A lot of my Facebook friends are posting a message every day this month detailing the things for which they are grateful. It occurred to me how easy it would be for me to fill a month’s worth of posts just noting the many things I am thankful for in our public schools.

But I’ve been distracted from writing those posts since we’ve had such a busy month: with actions ranging from the PIIN Town Hall meeting to greeting Gov. Corbett on his campaign launch to hosting a forum for Pittsburgh and Philadelphia students [“A Week of Action,” “Calling All Students”]; battling the terrible charter reform bill barreling our way [“Killer Weeds”]; raising important questions about a potential contract with Teach for America [“Six Questions for Teach for America,” “Too Few Answers”]; and drafting an education platform with our grassroots colleagues around the state for the Democratic candidates for governor [“What They Should be Saying”]. I’m worn out and ready to eat pie!

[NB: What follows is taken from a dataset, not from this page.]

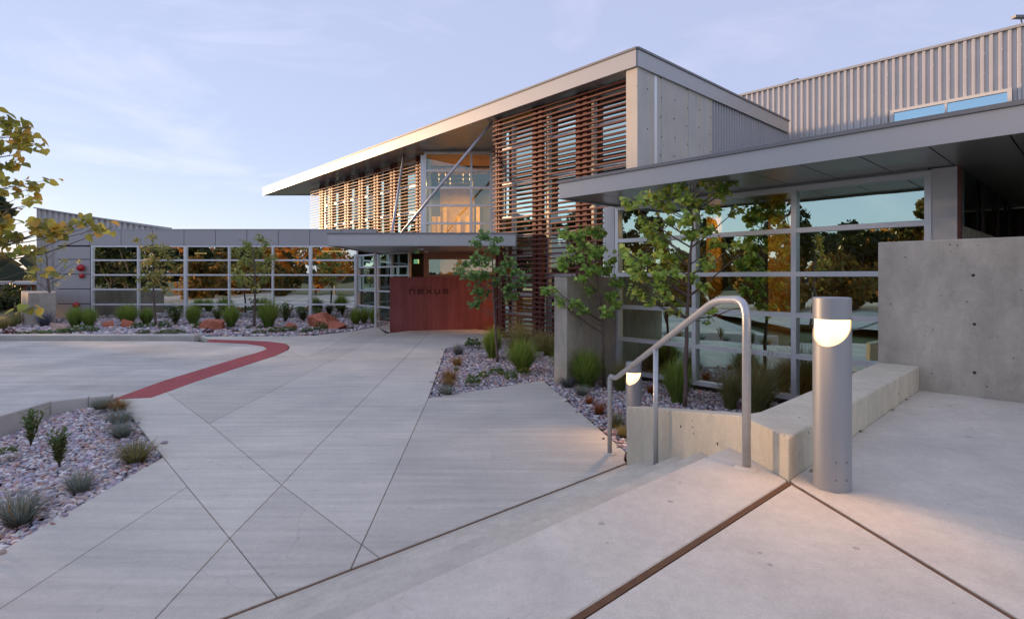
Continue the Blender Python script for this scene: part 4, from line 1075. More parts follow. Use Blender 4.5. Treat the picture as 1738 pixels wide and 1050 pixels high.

But I’m still feeling the spirit, so here just in time for Thanksgiving, I offer my top ten education justice gratitude list. I am thankful for:

  1. Students who are speaking up about their education and their schools. I love the new Student Bill of Rights [Pittsburgh Courier, 11-22-13] and am grateful to the many students who have testified recently before City Council and the school board.
  2. Teachers and staff who work with our children every day and volunteer countless hours after school and on the weekends. I wrote about “Teacher Heroes” after the Sandy Hook tragedy last year, which has been back in the news this week, and I wish I could send that piece as a thank you note to every one of our teachers.
  3. Our democratically elected school board, which is accountable to the public and has been working in recent years – with urging from A+ Schools, local foundations and others – to make itself more transparent and open. I am grateful we don’t have mayoral-control in Pittsburgh.
  4. Mayor-elect Bill Peduto who believes that the strength of our city is tied to the strength of our public schools. I am grateful that he has appointed a cabinet level education officer and for his commitment to collaborating with the district and community partners to find more holistic, sustainable solutions.
  5. Pittsburgh City Council for recognizing that closing schools harms communities, and ultimately our entire city, and for calling for a moratorium on school closures.  [See “A Moratorium Makes Sense”]
  6. Grassroots colleagues around the state who are working to knit our sometimes-disparate battles into an authentic, inclusive, and strong education justice movement.
  7. Thoughtful critics who disagree with me, who have taken the time to sit down over coffee and talk, and who engage in productive public dialogue. I am grateful for civil discourse.
  8. Great Public Schools (GPS) Pittsburgh, an unprecedented coalition of parents, students, teachers, community members, faith leaders, local unions, and social justice activists. The work of collaboration is messy and hard, but I am grateful for the power of commitment and strength in working together.
  9. The thousands of people who are getting involved in education justice: just this past week, over 1,300 people signed our petition asking the school board to delay its vote on the contract with Teach for America, closing Woolslair elementary, and selling our property to a charter organization until the public has more information and the four new board members can participate in those decisions.
  10. Parent activists like these who packed the Pittsburgh school board public hearing last night:

PamPresentsPetition11-25-13

  • Pam Harbin (above) presented the school board with the GPS petition containing 1,341 signatures and hundreds of supporting letters.
  • Kathy Newman opposed a contract with Teach for America saying, “I offer my services as a CMU professor-free of charge-to help recruit qualified STEM teachers to teach in our schools.”
  • Michele Boyle asked the board to “stop foreclosing on our student’s second homes. Stop closing schools!”

What are you thankful for in our education justice movement?